Stephen is a retired Anglican priest living at present in Cumbria. He has taken a special interest in the issues around health and healing in the Church but also when the Church is a place of harm and abuse. He has published books on both these issues and is at present particularly interested in understanding how power works at every level in the Church. He is always interested in making contact with others who are concerned with these issues.

3 thoughts on “Reflections on Mentoring in Church Life

  1. Are the scandals in Church leadership we are seeing with increasing incidence and at growing scale, are they a product of this generation? Or were they always going on, perhaps more behind the scenes?

    Certainly there is a more vivid transparency with warp speed internet and widespread social media use. It’s much harder not to know what’s been going on.

    It can feel at times impossible to evaluate who is to be trusted. Individuals of good character, with no particular interest in the limelight seem a rare commodity. A few I once knew have died or moved far away. I’m left with a good memory of what they were like, how they lived and how they would have responded to things, and to some extent have internalised those approaches for myself.

    In earlier years I erred on the side of over-trusting. Perhaps those former decades of less available data, made over reliance much easier. Nevertheless there were times of a sharp correction of esteem. One example was a senior partner I looked up to who, frustrated with my uncertainty in how to approach a client, suggested simply that I lie. From that moment on I never knew whether I could trust him or not, because how could I ever know whether he was lying to me? Unfortunately I concluded that he probably was.

    We have expectations of senior people that may often be unrealistic. They may contain transferred aspects of our yearning for a good parent, for example. Our discernment of others’ suitability for our guiding tends to narrow with familiarity rather than broaden. We confirm our own bias. Early decisions made are rarely overridden except in circumstances like I described above with the suggestion of lying.

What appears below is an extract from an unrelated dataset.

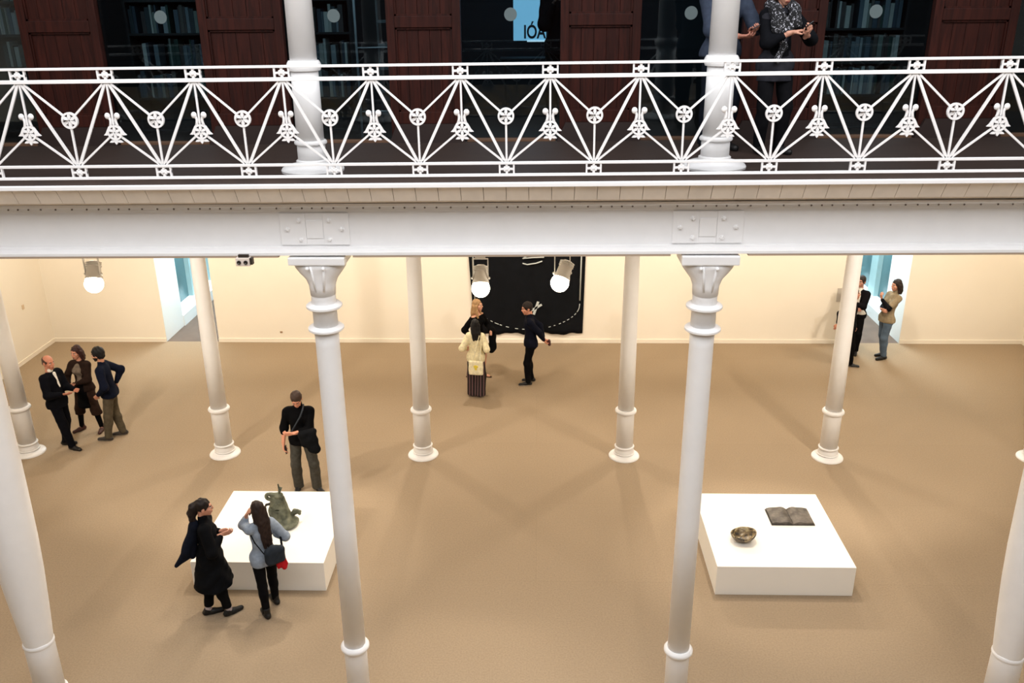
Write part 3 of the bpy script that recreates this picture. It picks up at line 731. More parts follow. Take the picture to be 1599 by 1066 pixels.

    With passing years it becomes increasingly unrealistic to impute others with the omniscience we might once have assumed. Equally, as seniors we must resist strongly the flattery and overestimating we might occasionally be on the receiving end of.

    Personality flaws and errors of judgement or ability are greatly magnified by high office. Most of us can muck along being quite average or mediocre and hardly anyone notices or cares. But promote us to the top table and we are very quickly in trouble.

    Christ’s leadership runs counter to most current ideas of senior management. He washed people’s feet and had no fancy place to live. He did the opposite of currying favour. He followed his calling which involved abandonment, beating, betrayal and a savage death. Yet I still find myself hanging on his every word. He’s not seemingly hugely available in the sense people sometimes claim. And yet his incredible legacy endures more consistently than any other human I’ve come across. The very best of them reflect what he’s like, and the daily challenge is to emulate him myself.

  2. I think these scandals have always gone on. Trollope, Sterne, and even Austen wrote about venal, corrupt, dishonest, and manipulative clergy – though admittedly they didn’t tackle the subject of sexual abuse.

    Unfortunately I’ve had more than ample opportunity to observe the damage done when Christian leaders fall from grace. The Bible gives us warts-and-all portraits of great leaders, but we persist in setting people on a pedestal. It makes me think of the Tina Turner song, ‘We don’t need another hero.’

    I really don’t know what, if anything, we can do to ensure that our leaders are true and faithful Christians.

  3. Certainly we have a propensity to idol-worship. Rather than fabricating a golden calf and bowing down, we have raised our hands to Mike and his technicolour dream shirts.

    The commandment not to have idols is a neglected one. I was brought up to believe that idols could be Catholic statues or icons, so our church was pretty plain. We were also taught it was wrong to treasure material things. That too could be idolatry. However we were never warned about the false elevation of people, of ministers, for example.

    In modern life the subtlety of sin is the disguise of old fashioned wrongdoings such as theft, in the garments of unlawful sharing of Netflix access, or accepting unexpired non transferable car park tickets from strangers. Trivial transgressions lead to more serious misdemeanours.

    Similarly, with Pilavachi, the disguise is the eccentric bloakish self-effacing almost completely uncool coolness. We worshipped what he delivered. The Soul Survivor brand was a celebrated one. In charisgelical circles, an education at Watford was a hefty notch on the Christian CV, equivalent in academic terms to an oxbridge degree.

    The Commandments were simple but deep directives. You don’t necessarily need psychotherapy to obey them, although it can reveal some of the lies we tell ourselves or were told, that lead us to ignore those important directives. Although in theory idolatry was one of those God centred commandments, in reality its neglect damages us. Look at the mess we’re in now. Many are in pieces, with further revelations leaking out, suspensions and no clear end to the saga. Those streams of interns have had their CVs trashed.

    The way we promote church, with well-known celebrity speakers and worship leaders, has got to change. At the very least, when we see this sort of messaging, we are forewarned. My annual pilgrimage to a Christian festival just sent me a promotional tweet containing a supposedly brilliant guitar player (who I’d not heard of)and the people he knows: Tim Hughes and Matt Redman who are Christian household names. Why are we still doing this??

    At the centre of the difficulty we have of discerning good leaders from less-so, is our lack of understanding of gifting. Gifting does not equal being spiritually good. Mike is gifted. I’ve heard him many times.

    Gifting creates spectacle. Gifting is powerful. We are drawn to and become almost, if not actually addicted to experiences. The show may be incredible. There may even be much good, but there is no guarantee of God, and we need to remain aware of this.